## Supplied material
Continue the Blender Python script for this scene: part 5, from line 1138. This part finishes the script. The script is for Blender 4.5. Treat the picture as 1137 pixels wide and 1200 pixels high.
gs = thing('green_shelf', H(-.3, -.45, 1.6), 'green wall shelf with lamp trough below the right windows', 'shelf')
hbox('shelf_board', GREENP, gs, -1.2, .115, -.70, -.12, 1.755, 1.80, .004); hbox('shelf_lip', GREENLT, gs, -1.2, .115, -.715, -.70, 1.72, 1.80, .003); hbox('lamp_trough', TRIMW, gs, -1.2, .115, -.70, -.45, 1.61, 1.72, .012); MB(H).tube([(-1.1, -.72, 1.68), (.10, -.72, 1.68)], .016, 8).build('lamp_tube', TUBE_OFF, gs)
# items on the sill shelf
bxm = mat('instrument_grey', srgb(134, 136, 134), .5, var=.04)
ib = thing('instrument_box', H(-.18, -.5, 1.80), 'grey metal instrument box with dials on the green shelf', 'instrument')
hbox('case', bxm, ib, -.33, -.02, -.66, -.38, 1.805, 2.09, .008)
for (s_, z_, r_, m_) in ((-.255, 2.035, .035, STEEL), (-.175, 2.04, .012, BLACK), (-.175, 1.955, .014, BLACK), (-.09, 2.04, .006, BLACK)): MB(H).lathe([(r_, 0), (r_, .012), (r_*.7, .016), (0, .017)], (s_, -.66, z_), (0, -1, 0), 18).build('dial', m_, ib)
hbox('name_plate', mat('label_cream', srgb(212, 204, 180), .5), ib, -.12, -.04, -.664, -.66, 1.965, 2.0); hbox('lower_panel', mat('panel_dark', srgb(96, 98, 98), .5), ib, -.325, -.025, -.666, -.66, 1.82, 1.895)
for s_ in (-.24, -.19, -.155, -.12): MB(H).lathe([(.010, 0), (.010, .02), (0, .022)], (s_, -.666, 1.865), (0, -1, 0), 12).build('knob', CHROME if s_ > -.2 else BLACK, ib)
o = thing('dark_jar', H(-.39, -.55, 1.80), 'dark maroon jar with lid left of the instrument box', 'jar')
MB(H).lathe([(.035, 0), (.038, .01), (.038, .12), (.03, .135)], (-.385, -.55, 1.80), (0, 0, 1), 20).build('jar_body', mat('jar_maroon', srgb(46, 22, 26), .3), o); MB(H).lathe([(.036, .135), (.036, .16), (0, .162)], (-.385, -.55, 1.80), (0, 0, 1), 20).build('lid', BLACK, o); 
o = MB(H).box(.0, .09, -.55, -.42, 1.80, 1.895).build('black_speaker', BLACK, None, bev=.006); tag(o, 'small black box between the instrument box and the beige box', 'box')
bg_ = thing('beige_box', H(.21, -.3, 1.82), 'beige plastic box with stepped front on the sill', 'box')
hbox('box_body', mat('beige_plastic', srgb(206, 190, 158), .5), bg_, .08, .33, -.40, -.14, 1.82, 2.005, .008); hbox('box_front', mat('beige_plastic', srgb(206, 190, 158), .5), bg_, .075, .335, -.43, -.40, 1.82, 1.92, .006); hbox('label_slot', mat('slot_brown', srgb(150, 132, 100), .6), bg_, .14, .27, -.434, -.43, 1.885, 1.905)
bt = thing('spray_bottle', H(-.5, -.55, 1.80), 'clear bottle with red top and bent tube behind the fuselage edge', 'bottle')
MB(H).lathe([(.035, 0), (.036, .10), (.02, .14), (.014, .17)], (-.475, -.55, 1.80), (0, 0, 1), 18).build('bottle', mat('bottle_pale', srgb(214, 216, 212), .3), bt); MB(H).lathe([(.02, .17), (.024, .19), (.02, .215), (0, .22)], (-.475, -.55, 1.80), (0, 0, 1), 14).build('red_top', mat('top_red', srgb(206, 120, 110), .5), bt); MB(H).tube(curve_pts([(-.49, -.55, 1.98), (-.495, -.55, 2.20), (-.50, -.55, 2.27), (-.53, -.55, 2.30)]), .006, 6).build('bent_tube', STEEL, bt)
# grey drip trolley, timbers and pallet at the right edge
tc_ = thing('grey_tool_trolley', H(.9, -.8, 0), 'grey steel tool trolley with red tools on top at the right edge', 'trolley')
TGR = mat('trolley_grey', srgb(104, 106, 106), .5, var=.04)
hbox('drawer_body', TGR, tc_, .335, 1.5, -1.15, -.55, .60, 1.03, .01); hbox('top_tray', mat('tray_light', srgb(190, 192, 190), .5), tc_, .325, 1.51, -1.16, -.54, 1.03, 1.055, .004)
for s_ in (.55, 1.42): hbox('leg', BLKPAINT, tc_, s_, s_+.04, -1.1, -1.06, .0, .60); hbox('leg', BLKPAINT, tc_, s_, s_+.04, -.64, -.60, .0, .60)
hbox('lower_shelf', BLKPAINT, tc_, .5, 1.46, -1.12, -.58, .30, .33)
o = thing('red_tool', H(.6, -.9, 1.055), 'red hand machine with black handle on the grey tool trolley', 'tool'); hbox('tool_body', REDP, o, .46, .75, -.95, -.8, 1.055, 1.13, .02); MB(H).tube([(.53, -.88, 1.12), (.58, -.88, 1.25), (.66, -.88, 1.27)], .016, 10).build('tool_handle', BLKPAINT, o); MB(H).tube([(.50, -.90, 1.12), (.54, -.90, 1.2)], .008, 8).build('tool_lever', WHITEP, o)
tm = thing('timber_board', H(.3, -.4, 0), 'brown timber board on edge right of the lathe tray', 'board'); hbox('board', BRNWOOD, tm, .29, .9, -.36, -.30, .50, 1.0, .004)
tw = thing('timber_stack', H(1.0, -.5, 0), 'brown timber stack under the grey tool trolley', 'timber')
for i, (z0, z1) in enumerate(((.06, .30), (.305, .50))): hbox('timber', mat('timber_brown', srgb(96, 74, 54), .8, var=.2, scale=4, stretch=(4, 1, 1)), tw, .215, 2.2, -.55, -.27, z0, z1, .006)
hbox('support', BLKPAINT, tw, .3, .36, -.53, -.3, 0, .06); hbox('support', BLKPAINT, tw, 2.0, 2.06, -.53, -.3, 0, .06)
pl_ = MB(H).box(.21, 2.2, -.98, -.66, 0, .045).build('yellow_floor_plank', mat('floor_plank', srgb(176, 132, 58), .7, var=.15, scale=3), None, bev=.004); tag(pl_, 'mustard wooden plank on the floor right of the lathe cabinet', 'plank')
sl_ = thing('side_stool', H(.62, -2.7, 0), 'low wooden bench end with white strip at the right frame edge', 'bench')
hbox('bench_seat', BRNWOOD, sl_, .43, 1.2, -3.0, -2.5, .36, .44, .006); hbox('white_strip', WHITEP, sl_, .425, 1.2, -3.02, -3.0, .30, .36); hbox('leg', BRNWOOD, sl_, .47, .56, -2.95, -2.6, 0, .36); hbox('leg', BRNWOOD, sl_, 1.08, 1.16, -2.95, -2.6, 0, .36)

## Aim of the exercise
Reproduce the data in its entirety, matching each character.

## Task response
Continue the Blender Python script for this scene: part 5, from line 1138. This part finishes the script. The script is for Blender 4.5. Treat the picture as 1137 pixels wide and 1200 pixels high.
gs = thing('green_shelf', H(-.3, -.45, 1.6), 'green wall shelf with lamp trough below the right windows', 'shelf')
hbox('shelf_board', GREENP, gs, -1.2, .115, -.70, -.12, 1.755, 1.80, .004); hbox('shelf_lip', GREENLT, gs, -1.2, .115, -.715, -.70, 1.72, 1.80, .003); hbox('lamp_trough', TRIMW, gs, -1.2, .115, -.70, -.45, 1.61, 1.72, .012); MB(H).tube([(-1.1, -.72, 1.68), (.10, -.72, 1.68)], .016, 8).build('lamp_tube', TUBE_OFF, gs)
# items on the sill shelf
bxm = mat('instrument_grey', srgb(134, 136, 134), .5, var=.04)
ib = thing('instrument_box', H(-.18, -.5, 1.80), 'grey metal instrument box with dials on the green shelf', 'instrument')
hbox('case', bxm, ib, -.33, -.02, -.66, -.38, 1.805, 2.09, .008)
for (s_, z_, r_, m_) in ((-.255, 2.035, .035, STEEL), (-.175, 2.04, .012, BLACK), (-.175, 1.955, .014, BLACK), (-.09, 2.04, .006, BLACK)): MB(H).lathe([(r_, 0), (r_, .012), (r_*.7, .016), (0, .017)], (s_, -.66, z_), (0, -1, 0), 18).build('dial', m_, ib)
hbox('name_plate', mat('label_cream', srgb(212, 204, 180), .5), ib, -.12, -.04, -.664, -.66, 1.965, 2.0); hbox('lower_panel', mat('panel_dark', srgb(96, 98, 98), .5), ib, -.325, -.025, -.666, -.66, 1.82, 1.895)
for s_ in (-.24, -.19, -.155, -.12): MB(H).lathe([(.010, 0), (.010, .02), (0, .022)], (s_, -.666, 1.865), (0, -1, 0), 12).build('knob', CHROME if s_ > -.2 else BLACK, ib)
o = thing('dark_jar', H(-.39, -.55, 1.80), 'dark maroon jar with lid left of the instrument box', 'jar')
MB(H).lathe([(.035, 0), (.038, .01), (.038, .12), (.03, .135)], (-.385, -.55, 1.80), (0, 0, 1), 20).build('jar_body', mat('jar_maroon', srgb(46, 22, 26), .3), o); MB(H).lathe([(.036, .135), (.036, .16), (0, .162)], (-.385, -.55, 1.80), (0, 0, 1), 20).build('lid', BLACK, o); 
o = MB(H).box(.0, .09, -.55, -.42, 1.80, 1.895).build('black_speaker', BLACK, None, bev=.006); tag(o, 'small black box between the instrument box and the beige box', 'box')
bg_ = thing('beige_box', H(.21, -.3, 1.82), 'beige plastic box with stepped front on the sill', 'box')
hbox('box_body', mat('beige_plastic', srgb(206, 190, 158), .5), bg_, .08, .33, -.40, -.14, 1.82, 2.005, .008); hbox('box_front', mat('beige_plastic', srgb(206, 190, 158), .5), bg_, .075, .335, -.43, -.40, 1.82, 1.92, .006); hbox('label_slot', mat('slot_brown', srgb(150, 132, 100), .6), bg_, .14, .27, -.434, -.43, 1.885, 1.905)
bt = thing('spray_bottle', H(-.5, -.55, 1.80), 'clear bottle with red top and bent tube behind the fuselage edge', 'bottle')
MB(H).lathe([(.035, 0), (.036, .10), (.02, .14), (.014, .17)], (-.475, -.55, 1.80), (0, 0, 1), 18).build('bottle', mat('bottle_pale', srgb(214, 216, 212), .3), bt); MB(H).lathe([(.02, .17), (.024, .19), (.02, .215), (0, .22)], (-.475, -.55, 1.80), (0, 0, 1), 14).build('red_top', mat('top_red', srgb(206, 120, 110), .5), bt); MB(H).tube(curve_pts([(-.49, -.55, 1.98), (-.495, -.55, 2.20), (-.50, -.55, 2.27), (-.53, -.55, 2.30)]), .006, 6).build('bent_tube', STEEL, bt)
# grey drip trolley, timbers and pallet at the right edge
tc_ = thing('grey_tool_trolley', H(.9, -.8, 0), 'grey steel tool trolley with red tools on top at the right edge', 'trolley')
TGR = mat('trolley_grey', srgb(104, 106, 106), .5, var=.04)
hbox('drawer_body', TGR, tc_, .335, 1.5, -1.15, -.55, .60, 1.03, .01); hbox('top_tray', mat('tray_light', srgb(190, 192, 190), .5), tc_, .325, 1.51, -1.16, -.54, 1.03, 1.055, .004)
for s_ in (.55, 1.42): hbox('leg', BLKPAINT, tc_, s_, s_+.04, -1.1, -1.06, .0, .60); hbox('leg', BLKPAINT, tc_, s_, s_+.04, -.64, -.60, .0, .60)
hbox('lower_shelf', BLKPAINT, tc_, .5, 1.46, -1.12, -.58, .30, .33)
o = thing('red_tool', H(.6, -.9, 1.055), 'red hand machine with black handle on the grey tool trolley', 'tool'); hbox('tool_body', REDP, o, .46, .75, -.95, -.8, 1.055, 1.13, .02); MB(H).tube([(.53, -.88, 1.12), (.58, -.88, 1.25), (.66, -.88, 1.27)], .016, 10).build('tool_handle', BLKPAINT, o); MB(H).tube([(.50, -.90, 1.12), (.54, -.90, 1.2)], .008, 8).build('tool_lever', WHITEP, o)
tm = thing('timber_board', H(.3, -.4, 0), 'brown timber board on edge right of the lathe tray', 'board'); hbox('board', BRNWOOD, tm, .29, .9, -.36, -.30, .50, 1.0, .004)
tw = thing('timber_stack', H(1.0, -.5, 0), 'brown timber stack under the grey tool trolley', 'timber')
for i, (z0, z1) in enumerate(((.06, .30), (.305, .50))): hbox('timber', mat('timber_brown', srgb(96, 74, 54), .8, var=.2, scale=4, stretch=(4, 1, 1)), tw, .215, 2.2, -.55, -.27, z0, z1, .006)
hbox('support', BLKPAINT, tw, .3, .36, -.53, -.3, 0, .06); hbox('support', BLKPAINT, tw, 2.0, 2.06, -.53, -.3, 0, .06)
pl_ = MB(H).box(.21, 2.2, -.98, -.66, 0, .045).build('yellow_floor_plank', mat('floor_plank', srgb(176, 132, 58), .7, var=.15, scale=3), None, bev=.004); tag(pl_, 'mustard wooden plank on the floor right of the lathe cabinet', 'plank')
sl_ = thing('side_stool', H(.62, -2.7, 0), 'low wooden bench end with white strip at the right frame edge', 'bench')
hbox('bench_seat', BRNWOOD, sl_, .43, 1.2, -3.0, -2.5, .36, .44, .006); hbox('white_strip', WHITEP, sl_, .425, 1.2, -3.02, -3.0, .30, .36); hbox('leg', BRNWOOD, sl_, .47, .56, -2.95, -2.6, 0, .36); hbox('leg', BRNWOOD, sl_, 1.08, 1.16, -2.95, -2.6, 0, .36)